About the time I got down below, there was a bunch of explosions. The guys who already had gotten out of the sack were saying “Oh, God, somebody’s sure practicing awful early this morning.” We knew there was something going on, but we didn’t know yet what it was. So then I went on up to get another load of food, and I looked over and there’s the old battleship Utah rolling over. So I turned around and yelled down the hatch, “BOMBING.” And then I started to run. I didn’t know what the hell was going on, and I didn’t look up in the air right then. You know this is maybe two minutes after the first bomb. About that time the General Quarters siren went off.

The first ones the Japs dropped over on our side of Ford Island were torpedoes, and those Jap torpedo bombers came in real low, right over the top of us. We were all lined up there, a whole row of mine layers tied up one to another, and those planes came right over us.
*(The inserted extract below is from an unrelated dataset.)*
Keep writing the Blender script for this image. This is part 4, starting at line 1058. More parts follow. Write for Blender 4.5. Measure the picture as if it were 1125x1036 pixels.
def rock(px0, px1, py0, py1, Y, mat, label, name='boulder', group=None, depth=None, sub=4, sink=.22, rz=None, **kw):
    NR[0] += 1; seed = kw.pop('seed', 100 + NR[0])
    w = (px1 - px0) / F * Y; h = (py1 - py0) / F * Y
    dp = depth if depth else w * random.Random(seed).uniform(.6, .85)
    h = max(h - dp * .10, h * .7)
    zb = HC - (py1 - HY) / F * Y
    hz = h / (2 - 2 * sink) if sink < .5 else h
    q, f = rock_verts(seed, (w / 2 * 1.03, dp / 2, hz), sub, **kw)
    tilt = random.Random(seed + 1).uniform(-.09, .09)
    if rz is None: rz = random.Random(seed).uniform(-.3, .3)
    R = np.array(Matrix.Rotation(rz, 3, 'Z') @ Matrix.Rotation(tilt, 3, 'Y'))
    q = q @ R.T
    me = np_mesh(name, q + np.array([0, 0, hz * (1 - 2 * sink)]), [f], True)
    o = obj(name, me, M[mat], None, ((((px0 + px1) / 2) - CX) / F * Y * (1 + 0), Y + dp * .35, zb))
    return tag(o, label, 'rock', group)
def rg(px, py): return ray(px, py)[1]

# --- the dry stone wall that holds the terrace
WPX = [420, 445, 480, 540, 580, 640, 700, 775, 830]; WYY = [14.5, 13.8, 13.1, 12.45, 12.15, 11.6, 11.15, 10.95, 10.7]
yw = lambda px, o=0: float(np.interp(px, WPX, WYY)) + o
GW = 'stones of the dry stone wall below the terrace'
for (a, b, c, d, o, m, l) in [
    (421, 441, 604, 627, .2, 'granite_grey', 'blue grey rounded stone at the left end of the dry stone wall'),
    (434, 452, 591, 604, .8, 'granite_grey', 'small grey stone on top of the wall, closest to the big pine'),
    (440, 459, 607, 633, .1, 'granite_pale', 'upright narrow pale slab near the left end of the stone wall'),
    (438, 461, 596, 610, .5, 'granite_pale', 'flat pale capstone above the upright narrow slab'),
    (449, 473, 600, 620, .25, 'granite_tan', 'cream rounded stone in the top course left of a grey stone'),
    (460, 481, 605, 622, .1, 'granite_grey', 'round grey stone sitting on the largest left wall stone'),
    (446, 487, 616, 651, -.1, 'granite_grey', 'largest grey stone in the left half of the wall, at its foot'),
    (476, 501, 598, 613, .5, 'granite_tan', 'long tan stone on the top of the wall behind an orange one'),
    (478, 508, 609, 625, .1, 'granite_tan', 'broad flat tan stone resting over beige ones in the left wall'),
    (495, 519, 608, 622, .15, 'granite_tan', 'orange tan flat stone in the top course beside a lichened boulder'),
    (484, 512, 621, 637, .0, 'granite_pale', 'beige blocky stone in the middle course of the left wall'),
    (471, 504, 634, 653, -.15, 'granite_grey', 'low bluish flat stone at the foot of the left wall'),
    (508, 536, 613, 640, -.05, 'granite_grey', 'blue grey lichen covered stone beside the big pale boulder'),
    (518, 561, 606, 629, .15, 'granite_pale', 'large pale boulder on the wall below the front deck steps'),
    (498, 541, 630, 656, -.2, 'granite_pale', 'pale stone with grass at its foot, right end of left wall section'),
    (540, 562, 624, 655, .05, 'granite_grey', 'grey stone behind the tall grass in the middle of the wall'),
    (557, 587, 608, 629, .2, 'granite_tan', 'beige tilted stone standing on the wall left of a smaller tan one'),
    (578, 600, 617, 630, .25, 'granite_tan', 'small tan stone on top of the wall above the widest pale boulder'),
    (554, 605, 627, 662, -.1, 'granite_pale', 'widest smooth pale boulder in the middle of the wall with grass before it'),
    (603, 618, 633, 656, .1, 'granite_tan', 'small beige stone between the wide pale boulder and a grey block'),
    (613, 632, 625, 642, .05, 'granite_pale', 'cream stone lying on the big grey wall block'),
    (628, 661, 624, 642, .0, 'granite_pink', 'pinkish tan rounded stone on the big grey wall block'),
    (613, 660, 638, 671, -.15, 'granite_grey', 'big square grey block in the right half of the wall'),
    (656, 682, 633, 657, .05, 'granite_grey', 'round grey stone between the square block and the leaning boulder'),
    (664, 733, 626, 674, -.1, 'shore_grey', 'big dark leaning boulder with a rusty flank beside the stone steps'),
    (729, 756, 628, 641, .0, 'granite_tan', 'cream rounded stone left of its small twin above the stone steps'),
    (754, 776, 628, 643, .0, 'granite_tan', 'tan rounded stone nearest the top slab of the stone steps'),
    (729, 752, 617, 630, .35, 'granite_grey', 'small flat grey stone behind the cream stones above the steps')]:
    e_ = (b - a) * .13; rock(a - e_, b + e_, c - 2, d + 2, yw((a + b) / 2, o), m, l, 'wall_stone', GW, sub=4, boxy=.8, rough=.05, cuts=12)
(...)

And I’m looking across at the Utah, and there wasn’t any smoke or fire, it was just rolling over at her berth. So I’m running forward on the open deck and I look up and there’s a Jap plane coming right over the top or our mast, just as low as he can get and still clear it, and he’s looking for Del Aldrich! He sees me running and he opens up, and, well, he was a little late because his machine gun bullets landed out in the water behind us. But there I was, just twenty years old, and he’s shooting at me and I’m running!

So as we realized that the Japs were attacking us, we started to open up with every gun we had. We had lost our sights in rough seas for this old 3-inch antiaircraft gun on the foc’sle, when a deck locker had washed right over the side with the sights for this gun in it. It never got replaced because it was a real old gun anyway, and nobody thought much about using it. And this friend of mine was a gunners mate, and he was real excited and ran up there and decided he was going to shoot this gun. So he was throwing those 3-inch shells into the breech, closing it, and running around and pulling the lanyard, and away it’d go. Well, he didn’t set the fuse or anything, and those shells would just go up in the air and come down somewhere and explode when they hit the ground. If you don’t set the fuse for a certain altitude, that’s what they do. And that’s how we shelled Honolulu!

Everybody got to their battle stations, and we had one boiler under steam because we had ready duty, and we were the second ship out of the harbor that morning. We just dropped the lines and started to head out. And as we were maneuvering, that’s when we saw one of those Japanese two-man subs in the harbor. The Curtis was trying to depress that 4-inch gun that she had aft, and she could only go so low, but she was shooting at it anyway. Then the Monahan tried to ram it, and went right over the top of it. Everything in the harbor on that side of Ford Island was shooting at that sub. All you could see was just a little bit of the conning tower. You could see that it was a sub and you knew it had no business there.

So, anyway, we were the second ship out of the harbor. We must have gotten out of there in fifteen minutes. We went right out in front of the harbor and started patrolling for submarines with sound gear. A bunch of us were sitting on the deck handling .50-caliber ammunition. I saw a forty-year-old man, one of our most experienced guys, he was sitting on the deck and his hands were shaking so bad he couldn’t move the clips of .50-caliber ammunition. And I’ll tell you what, he wasn’t shaking any worse than me—it was mutual! We were so wound up we would just shake. And I also know I was scared as hell!

After that we were standing off Pearl Harbor and just patrolled back and forth for a solid week. The next Sunday we went back into Pearl Harbor, and we hadn’t really gotten a good idea of how bad it was because we had left so fast. But what I really remember was all the smoke, and this was one week later. So we came in and got provisions and fueled up and got a load of mines. We came right back over to where we were berthed on December 7, and of course there was the Utah, belly up. Some of us got to go ashore briefly, and I went over to Aiea for something. They had this big desk made of planks, and that’s where they were trying to keep track of how many had been killed. It was a body count station, and this was where they were running the bodies through. We noticed that on their list it was up to 2,000 dead, and I said, “Jesus Christ, can that be right?” I didn’t think that many could have been killed, but they were.

So we got back on the Ramsey and headed for the South Pacific. We were out for about two months. We had quite a cruise down there in the South Seas. We started out in Samoa, first to American Samoa, to Pago Pago, and then to British Samoa. Then we went over to Fiji, the New Hebrides, and New Caledonia, and we were laying mines in all those harbors.

When we got back to Pearl Harbor after our two-month South Seas tour, I was transferred temporarily off the Ramsey to a BOQ on shore, and they sent us over to help out on the damaged ships. So I got assigned to the Maryland. I walked on board, and it was sitting very low in the water. I think she was touching bottom, and they were trying to raise her and had us doing work to help out. They had a lot of guys they pulled off other ships to help out with the salvage.

We have a little organization called the Naval Mine Worker Association. We have reunions and stuff, and we have a newsletter. It was an offshoot of the Pearl Harbor Survivors Association, which was formed in 1958, and it’s really a going proposition. They have a darned good newsletter, so I’ve stayed in touch with a lot of the guys over the years. The Pearl Harbor Survivors Association is a lot easier to explain to people than the Naval Mine Worker Association. Most people don’t know anything about what we did out there in the Pacific during the war.